‘His Favorites’

Kate Walbert’s new novel begins with a gripping premise. Fifteen-year-old Jo Hadley and her two best friends are drunk and tearing along in the night in a golf cart. It’s a moment of pure teenage exhilaration — until the golf cart flips, one of Jo’s friends is killed, and Jo’s comfortable life in small town Maryland comes to an end.

Jo is sent off to an exclusive New England boarding school, which contains the usual cast of misfits and mean kids. It’s hardly a healthy place to recover from trauma, but Jo’s mother and father have divorced, and neither seems to want to have much to do with their daughter.

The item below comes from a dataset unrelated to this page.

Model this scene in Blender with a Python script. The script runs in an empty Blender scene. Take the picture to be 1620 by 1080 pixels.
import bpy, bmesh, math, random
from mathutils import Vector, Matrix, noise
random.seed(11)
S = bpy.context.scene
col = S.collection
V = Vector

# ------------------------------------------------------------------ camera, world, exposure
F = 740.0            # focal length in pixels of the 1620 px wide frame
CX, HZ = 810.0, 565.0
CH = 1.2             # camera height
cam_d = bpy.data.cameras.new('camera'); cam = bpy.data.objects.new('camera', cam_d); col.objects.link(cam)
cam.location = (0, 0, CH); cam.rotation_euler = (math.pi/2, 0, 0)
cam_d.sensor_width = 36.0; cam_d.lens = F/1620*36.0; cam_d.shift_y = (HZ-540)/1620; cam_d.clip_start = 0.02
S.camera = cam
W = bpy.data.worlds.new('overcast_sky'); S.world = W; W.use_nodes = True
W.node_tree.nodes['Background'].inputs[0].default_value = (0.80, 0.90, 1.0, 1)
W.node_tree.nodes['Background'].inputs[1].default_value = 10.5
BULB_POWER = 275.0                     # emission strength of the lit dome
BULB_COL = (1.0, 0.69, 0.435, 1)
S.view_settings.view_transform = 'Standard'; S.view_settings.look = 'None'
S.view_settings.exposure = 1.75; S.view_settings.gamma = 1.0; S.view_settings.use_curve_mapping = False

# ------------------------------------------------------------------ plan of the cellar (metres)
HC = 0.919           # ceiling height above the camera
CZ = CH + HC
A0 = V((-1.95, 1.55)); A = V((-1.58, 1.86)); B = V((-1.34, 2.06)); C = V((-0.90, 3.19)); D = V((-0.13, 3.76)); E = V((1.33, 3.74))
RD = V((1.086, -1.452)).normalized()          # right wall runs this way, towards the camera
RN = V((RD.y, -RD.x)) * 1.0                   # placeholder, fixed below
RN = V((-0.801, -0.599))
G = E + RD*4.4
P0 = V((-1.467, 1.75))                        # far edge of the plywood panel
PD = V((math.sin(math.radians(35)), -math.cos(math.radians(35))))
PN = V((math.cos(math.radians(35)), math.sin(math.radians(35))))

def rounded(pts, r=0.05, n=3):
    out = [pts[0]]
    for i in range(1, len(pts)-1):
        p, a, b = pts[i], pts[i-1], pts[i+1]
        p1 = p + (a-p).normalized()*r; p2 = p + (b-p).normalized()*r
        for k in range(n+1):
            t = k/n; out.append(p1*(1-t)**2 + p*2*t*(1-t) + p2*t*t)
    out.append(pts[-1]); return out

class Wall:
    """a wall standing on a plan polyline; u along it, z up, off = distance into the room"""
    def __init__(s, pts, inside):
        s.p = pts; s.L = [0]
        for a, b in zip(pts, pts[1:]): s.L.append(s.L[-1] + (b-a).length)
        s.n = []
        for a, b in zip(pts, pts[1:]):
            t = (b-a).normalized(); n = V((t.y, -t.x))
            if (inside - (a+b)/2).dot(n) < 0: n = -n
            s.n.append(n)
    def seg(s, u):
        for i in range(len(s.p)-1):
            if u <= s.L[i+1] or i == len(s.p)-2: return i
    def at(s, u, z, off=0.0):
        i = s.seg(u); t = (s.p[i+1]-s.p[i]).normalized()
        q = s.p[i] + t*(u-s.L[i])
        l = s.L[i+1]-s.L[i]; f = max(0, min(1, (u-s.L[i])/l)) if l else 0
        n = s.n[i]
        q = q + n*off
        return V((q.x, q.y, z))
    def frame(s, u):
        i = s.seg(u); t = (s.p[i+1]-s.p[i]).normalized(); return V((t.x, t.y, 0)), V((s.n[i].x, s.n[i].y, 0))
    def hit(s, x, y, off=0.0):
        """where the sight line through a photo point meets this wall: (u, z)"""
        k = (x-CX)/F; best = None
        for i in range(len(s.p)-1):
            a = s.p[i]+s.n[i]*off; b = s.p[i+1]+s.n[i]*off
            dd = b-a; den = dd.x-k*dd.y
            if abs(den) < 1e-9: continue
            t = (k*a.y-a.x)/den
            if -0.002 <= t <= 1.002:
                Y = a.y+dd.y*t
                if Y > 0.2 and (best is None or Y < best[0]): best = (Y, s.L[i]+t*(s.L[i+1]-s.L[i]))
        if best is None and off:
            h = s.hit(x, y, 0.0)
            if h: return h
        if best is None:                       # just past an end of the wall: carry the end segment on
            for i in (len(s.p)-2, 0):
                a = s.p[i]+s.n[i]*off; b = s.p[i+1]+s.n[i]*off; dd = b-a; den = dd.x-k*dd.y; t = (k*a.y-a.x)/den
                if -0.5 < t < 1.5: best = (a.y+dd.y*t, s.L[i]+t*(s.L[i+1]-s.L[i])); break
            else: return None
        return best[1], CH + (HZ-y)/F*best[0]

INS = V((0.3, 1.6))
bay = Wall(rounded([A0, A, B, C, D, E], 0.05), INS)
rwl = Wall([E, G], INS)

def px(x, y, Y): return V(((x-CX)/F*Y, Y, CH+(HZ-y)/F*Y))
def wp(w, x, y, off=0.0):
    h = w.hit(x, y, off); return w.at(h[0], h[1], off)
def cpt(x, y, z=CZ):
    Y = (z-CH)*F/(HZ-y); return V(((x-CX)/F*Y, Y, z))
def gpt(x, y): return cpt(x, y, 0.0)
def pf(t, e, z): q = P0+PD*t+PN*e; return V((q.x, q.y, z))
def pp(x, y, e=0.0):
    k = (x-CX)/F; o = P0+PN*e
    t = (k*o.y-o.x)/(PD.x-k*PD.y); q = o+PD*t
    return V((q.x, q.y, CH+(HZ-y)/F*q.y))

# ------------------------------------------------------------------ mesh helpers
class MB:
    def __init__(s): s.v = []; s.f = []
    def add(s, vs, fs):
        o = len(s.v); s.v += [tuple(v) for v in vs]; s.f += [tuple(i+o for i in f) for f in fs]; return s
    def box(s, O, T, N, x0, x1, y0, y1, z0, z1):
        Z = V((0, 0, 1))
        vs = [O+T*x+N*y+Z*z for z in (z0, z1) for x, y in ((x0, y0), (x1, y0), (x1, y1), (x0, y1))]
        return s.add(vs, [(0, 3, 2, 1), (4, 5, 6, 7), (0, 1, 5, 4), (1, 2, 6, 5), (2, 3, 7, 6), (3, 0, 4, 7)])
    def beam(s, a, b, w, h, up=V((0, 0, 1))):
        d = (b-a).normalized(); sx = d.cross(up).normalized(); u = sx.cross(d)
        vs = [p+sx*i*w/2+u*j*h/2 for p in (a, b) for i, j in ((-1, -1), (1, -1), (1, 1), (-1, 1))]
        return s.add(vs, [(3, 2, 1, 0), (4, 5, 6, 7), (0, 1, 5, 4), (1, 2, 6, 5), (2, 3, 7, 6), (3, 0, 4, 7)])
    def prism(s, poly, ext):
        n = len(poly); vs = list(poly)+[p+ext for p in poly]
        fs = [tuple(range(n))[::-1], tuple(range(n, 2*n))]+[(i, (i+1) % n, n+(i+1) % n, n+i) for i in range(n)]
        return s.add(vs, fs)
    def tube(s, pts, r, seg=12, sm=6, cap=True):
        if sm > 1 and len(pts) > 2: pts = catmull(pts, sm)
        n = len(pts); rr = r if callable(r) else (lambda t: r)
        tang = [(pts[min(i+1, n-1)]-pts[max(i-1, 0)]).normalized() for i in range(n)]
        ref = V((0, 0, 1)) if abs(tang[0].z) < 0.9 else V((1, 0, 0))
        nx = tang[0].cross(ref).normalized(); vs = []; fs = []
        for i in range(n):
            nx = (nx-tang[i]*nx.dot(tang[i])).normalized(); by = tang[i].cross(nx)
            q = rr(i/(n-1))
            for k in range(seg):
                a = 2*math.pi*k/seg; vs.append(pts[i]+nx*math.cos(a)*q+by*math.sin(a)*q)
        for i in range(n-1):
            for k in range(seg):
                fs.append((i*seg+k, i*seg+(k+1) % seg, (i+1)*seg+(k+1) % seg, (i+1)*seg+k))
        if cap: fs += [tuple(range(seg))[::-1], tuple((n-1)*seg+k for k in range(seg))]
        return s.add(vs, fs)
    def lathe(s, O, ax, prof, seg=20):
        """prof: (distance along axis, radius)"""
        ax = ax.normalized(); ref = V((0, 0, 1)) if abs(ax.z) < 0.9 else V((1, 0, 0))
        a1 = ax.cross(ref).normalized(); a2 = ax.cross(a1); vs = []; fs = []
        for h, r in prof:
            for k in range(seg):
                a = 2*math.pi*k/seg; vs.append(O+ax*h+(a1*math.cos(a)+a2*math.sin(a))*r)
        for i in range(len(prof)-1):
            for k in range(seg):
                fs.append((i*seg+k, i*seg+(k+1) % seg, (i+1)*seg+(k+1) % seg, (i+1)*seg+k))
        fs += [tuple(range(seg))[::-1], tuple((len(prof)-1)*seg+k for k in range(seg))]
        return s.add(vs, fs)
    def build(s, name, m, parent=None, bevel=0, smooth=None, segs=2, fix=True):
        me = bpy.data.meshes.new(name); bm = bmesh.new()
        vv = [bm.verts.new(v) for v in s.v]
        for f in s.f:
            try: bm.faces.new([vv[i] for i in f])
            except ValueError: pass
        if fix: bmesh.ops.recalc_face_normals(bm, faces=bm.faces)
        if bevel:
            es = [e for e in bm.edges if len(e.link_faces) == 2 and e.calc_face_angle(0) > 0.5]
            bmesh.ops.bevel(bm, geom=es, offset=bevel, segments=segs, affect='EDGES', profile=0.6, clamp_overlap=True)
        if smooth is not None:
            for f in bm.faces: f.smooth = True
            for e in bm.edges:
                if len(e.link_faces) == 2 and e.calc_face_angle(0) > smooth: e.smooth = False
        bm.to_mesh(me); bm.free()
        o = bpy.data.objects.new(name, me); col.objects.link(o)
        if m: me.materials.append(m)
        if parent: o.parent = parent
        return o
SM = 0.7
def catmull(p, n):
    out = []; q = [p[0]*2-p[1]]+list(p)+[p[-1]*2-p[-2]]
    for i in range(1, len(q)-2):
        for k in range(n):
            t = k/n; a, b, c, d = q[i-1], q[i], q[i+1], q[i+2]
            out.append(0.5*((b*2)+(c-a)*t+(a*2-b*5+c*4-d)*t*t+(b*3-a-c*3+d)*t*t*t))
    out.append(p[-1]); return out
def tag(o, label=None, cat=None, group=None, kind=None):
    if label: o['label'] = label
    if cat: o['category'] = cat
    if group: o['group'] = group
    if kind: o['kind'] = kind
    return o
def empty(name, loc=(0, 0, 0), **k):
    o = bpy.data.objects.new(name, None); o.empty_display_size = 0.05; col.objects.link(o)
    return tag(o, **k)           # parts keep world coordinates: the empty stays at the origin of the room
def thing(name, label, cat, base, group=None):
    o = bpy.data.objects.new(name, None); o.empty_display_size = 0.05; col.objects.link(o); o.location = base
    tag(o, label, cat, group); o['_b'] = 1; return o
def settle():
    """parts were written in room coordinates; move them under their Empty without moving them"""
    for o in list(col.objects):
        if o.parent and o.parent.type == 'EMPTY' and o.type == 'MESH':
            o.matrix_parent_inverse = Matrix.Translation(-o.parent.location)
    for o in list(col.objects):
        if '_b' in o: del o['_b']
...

The real problem, though, is an English teacher Jo refers to as “Master.” The name is a sly allusion to Emily Dickinson’s mysterious “Master Letters,” but nothing about this 34-year-old predator merits praise. He grooms Jo and others with bone-chilling insight, although the even deeper crime may be just how complicit everyone in this confined world is in Master’s abuse.

The book, which begins in the 1970s and concludes in the present, suggests there is some hope that Jo’s story might finally be heard, but of course the damage has long been done. His Favorites is very short, and one is grateful for Walbert’s economy with language. As good as her writing is, one doesn’t want to spend any more time in this painful world than necessary.